Sunday, 21 April 2013


The State and The Citizen

           When authority gains power and control over its people by using the military or forces this is a terrible image, instead governments prefer to achieve power by legitimacy. The way in which a State may function adequately shifts around by the efficiency of a State’s authority to conduct and lead the ways in which people live there lives. When governments fail, it’s possible that is the governments organize efficiently its followers using coercion and persuasion methods. Although this would mean at a high cost that there seeking for control would not be sustainable over a long period of time. When you have a case in which you encounter tyranny, in which there is no level of authority but totalitarian one this is predictable to happen over a certain time course depending on the efficiency of a tyrant and most likely I would not last long. It’s important for a government that its people believe that the government has authority, without this power it would simply no function correctly, due to the simple fact that a government consists on the propaganda that they retain authority. Legitimacy must be a government’s main focus to guarantee its consistency. Achieving a consistency can be achieved by a government in many ways. Legitimacy by habits, by results, by procedure, or by historical reasons, all of these becomes possible resources to achieve legitimacy.
We believe this
            The one most important relation between a democratic state and its citizens is that democracy needs citizens who will do more than obey and follow the government. Some nondemocratic state take a step further and try to generate enthusiastic support for the government. Hitler tried to generate enthusiastic support for Nazism that would help him build a powerful German military force more rapidly. Democracy goes yet a step further than this. In a democracy, it is hoped not only that people will obey the laws and be enthusiastic citizens but that they will also and at the same time be critical citizens. Democratic citizens are expected to be sufficiently enthusiastic but at the same time critical enough of those leaders that they might readily vote them out of office at the next election.

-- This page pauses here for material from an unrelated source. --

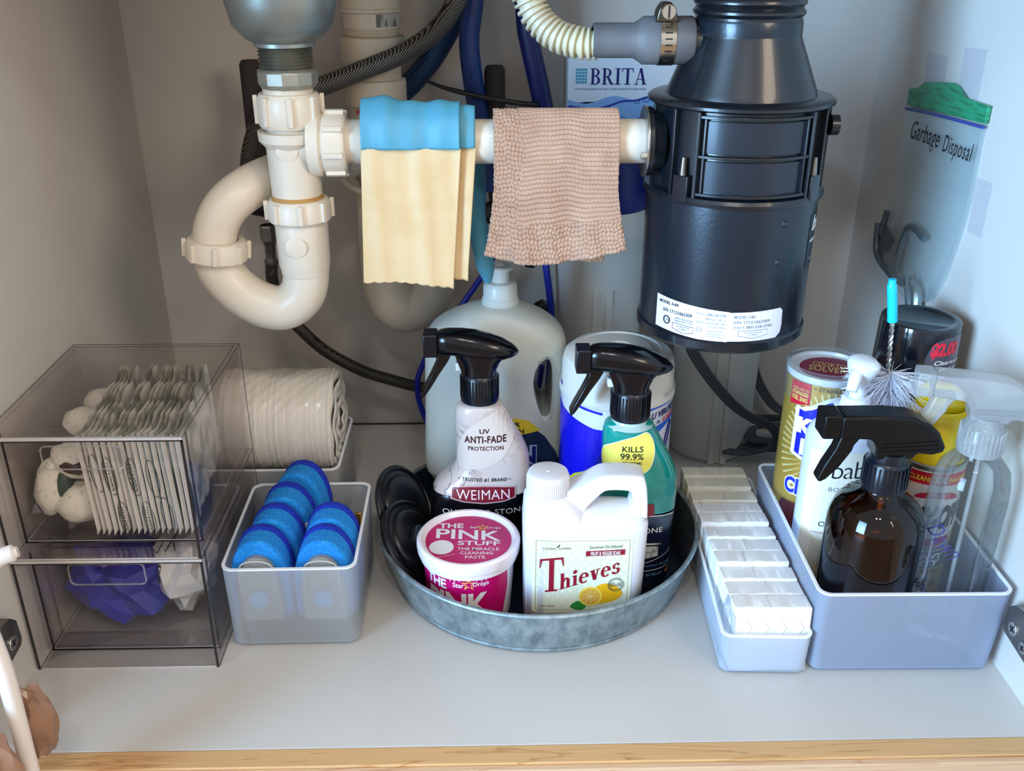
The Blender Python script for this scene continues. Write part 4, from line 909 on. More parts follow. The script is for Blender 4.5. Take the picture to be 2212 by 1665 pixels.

            Robert Putman and his co-authors, in a study of what makes democratic government effective in Italy, concluded that the necessary ingredient is what they called “social capital”, voluntary involvement in organizations that bind people together and give them the political resources and mutual trust that are needed to make any form of government work. “Social capital” is a pattern of community interaction that produces desirable attitudes of efficacy and trust, and that gives people practical experience in persuasion.
            Political culture, a name given by political scientists consists of all attitudes and beliefs held communally by people, which form the basis for their political behavior. It is clear that political culture varies a good deal from one state to another and that it is responsible for major differences in how politics is conducted. Differences in culture are easily detected by looking as popular behaviors and sayings.        
The values and assumptions people hold about politics are acquired in a process called political socialization, which simply means the learning of political values and factual assumptions about politics. The importance of political socialization is evident, the fact that without it any political culture would disappear after one generation. All the cultural political values are learned by children and other new citizens through political socialization. It is political socialization that allowed the United States to absorb so many people and yet maintain political continuity.
Many governments get power by force, a clear example are dictatorship. During a dictatorship it becomes a totalitarian power. The people beneath the dictator are forced to do whatever they are ordered to do, if not consequences will be applied to the ones who rebel. Although a dictatorship is not an example of government that achieves legitimacy, dictatorships lose reputation and are not wanted anywhere in the world due to the terrific measures they take against their own people. Authority is vague illusion; authority only exists because we the people believe it exists. Perfect authority is achieved through the art of dialogue, through persuasion, propaganda, and well-focused goal. I’m not telling you to go and start a rebellion against your government but to realize that in somewhat level we are capable of choosing some ways to live.